-- start Supplied information --

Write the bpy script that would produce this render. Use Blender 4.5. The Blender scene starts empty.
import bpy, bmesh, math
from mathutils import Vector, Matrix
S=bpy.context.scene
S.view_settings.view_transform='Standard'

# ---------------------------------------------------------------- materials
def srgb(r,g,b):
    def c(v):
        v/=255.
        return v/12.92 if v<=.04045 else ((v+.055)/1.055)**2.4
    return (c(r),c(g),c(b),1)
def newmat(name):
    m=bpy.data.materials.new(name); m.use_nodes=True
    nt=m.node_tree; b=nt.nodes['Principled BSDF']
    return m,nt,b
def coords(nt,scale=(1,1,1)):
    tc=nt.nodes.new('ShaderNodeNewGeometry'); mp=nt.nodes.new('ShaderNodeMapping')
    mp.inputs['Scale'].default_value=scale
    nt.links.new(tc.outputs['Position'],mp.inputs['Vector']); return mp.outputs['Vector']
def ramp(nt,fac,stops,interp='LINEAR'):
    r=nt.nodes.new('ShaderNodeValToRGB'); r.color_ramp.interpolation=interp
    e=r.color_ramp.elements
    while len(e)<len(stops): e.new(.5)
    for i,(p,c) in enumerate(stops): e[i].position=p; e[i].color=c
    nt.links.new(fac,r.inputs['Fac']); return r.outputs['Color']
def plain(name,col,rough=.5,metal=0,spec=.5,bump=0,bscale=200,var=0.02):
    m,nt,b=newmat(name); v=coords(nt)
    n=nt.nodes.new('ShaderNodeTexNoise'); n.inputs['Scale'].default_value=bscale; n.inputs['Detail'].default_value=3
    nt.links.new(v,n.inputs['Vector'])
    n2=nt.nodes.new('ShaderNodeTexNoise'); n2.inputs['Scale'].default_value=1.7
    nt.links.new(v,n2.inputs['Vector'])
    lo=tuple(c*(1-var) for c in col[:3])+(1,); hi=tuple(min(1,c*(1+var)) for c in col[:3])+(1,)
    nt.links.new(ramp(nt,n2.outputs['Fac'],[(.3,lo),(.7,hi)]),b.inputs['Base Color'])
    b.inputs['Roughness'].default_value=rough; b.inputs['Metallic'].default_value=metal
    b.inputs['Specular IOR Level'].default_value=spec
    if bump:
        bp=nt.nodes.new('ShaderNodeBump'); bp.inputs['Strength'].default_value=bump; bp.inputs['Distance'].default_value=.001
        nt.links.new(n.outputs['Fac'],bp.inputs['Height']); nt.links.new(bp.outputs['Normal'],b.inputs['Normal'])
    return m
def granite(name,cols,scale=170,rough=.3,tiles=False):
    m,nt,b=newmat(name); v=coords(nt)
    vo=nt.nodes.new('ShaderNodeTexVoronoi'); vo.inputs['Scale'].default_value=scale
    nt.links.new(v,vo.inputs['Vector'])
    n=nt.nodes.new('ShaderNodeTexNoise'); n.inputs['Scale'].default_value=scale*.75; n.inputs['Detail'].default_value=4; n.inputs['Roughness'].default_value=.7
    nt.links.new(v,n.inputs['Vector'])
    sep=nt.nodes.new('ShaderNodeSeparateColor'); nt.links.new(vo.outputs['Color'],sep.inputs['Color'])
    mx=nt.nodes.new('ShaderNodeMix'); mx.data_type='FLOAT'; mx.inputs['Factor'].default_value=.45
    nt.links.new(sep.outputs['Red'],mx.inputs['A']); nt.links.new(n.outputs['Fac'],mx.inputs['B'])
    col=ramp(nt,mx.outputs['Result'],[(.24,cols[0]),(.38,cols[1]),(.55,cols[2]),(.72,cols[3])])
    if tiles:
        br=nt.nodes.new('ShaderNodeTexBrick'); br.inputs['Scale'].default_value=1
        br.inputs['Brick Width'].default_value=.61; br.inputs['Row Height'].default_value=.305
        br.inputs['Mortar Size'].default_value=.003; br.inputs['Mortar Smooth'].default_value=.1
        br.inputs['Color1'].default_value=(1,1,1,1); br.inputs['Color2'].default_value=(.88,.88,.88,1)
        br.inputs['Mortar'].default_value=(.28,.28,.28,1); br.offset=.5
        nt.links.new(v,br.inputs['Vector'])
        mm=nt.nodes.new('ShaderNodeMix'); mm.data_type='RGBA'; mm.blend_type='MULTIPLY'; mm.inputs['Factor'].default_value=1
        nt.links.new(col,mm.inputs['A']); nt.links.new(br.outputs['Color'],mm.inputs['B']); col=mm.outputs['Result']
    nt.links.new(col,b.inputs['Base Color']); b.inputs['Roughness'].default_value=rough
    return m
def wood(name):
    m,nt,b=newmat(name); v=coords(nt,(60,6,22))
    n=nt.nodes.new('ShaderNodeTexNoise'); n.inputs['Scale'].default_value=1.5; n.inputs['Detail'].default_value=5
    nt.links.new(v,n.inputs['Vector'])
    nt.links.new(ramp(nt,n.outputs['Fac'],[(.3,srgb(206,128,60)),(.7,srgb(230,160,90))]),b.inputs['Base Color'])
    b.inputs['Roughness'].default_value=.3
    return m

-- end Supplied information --

#### [Description of the task]
Identify the lines above that contain the word "scene", then copy them.

#### [Finished exercise]
Write the bpy script that would produce this render. Use Blender 4.5. The Blender scene starts empty.
S=bpy.context.scene